Peter B. Olinger April 01, 2011 at 04:45 AM
Spot on and Thank you Norm and Lionel! I sincerely hope our elected officials consider and respond positively to your thoughts and recommendations.
concerned voter April 01, 2011 at 06:03 AM
need a precise answer here a prior statement: "While the city of Pacifica would pay the $139,000 needed for the preliminary design and associated environmental fees, it still has not identified funding sources for purchasing the parcels to complete the right of way for these trails other than the grants monies mentioned." 1. where is $139K coming from within pacifica budget? 2. are right of way parcels 100% paid for with seller agreement to sell? 3. if right of way not secured, what is the rush?
Lionel Emde April 02, 2011 at 02:07 AM
So where the heck are the other councilmembers?
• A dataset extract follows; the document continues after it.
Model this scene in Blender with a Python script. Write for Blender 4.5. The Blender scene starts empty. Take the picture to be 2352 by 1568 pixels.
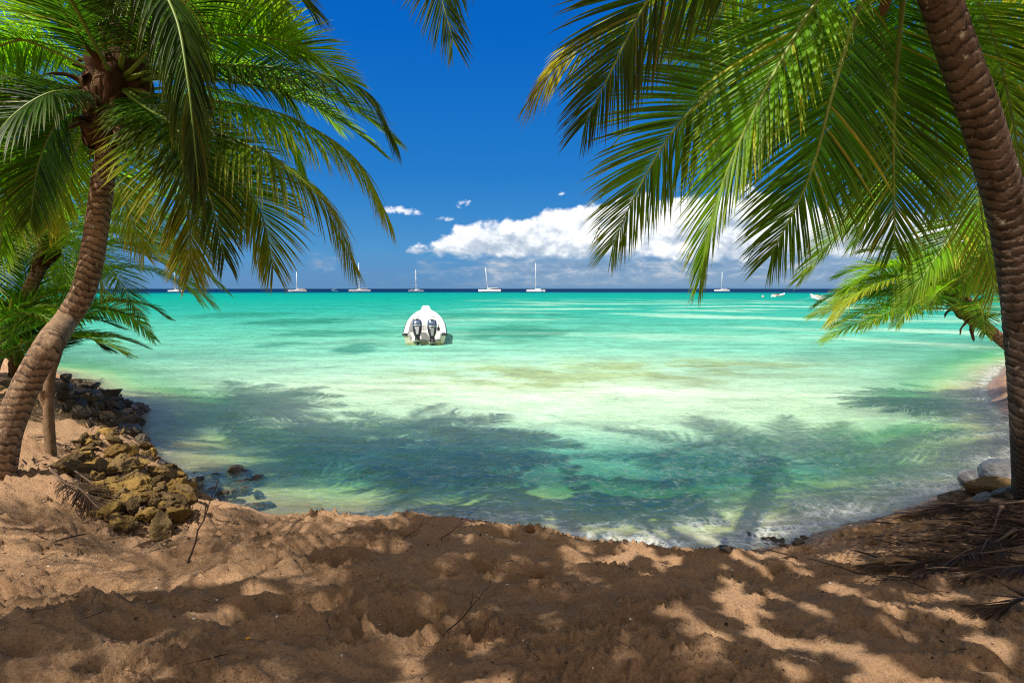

Ms. Nihart is doing quadruple duty, not only here, but in every other forum I've seen. I don't agree with the thrust of this council's hand in the pockets of the taxpayers, but at least Ms. Nihart engages. It just illustrates the larger problem of out-of-touch politicians who think that it's just fine to squeeze the public at a time when that is the worst thing to do. And the new councilmember Mr. Stone, where is he? Does he at all advocate for us? At the March 14 city council meeting, there were only three councilmembers present, according to the minutes (Nihart, Digre, Stone). All the votes were 3-0 in the affirmative to raise sewer rates. Where are our very well paid absent councilmembers, and who's looking out for the taxpayer?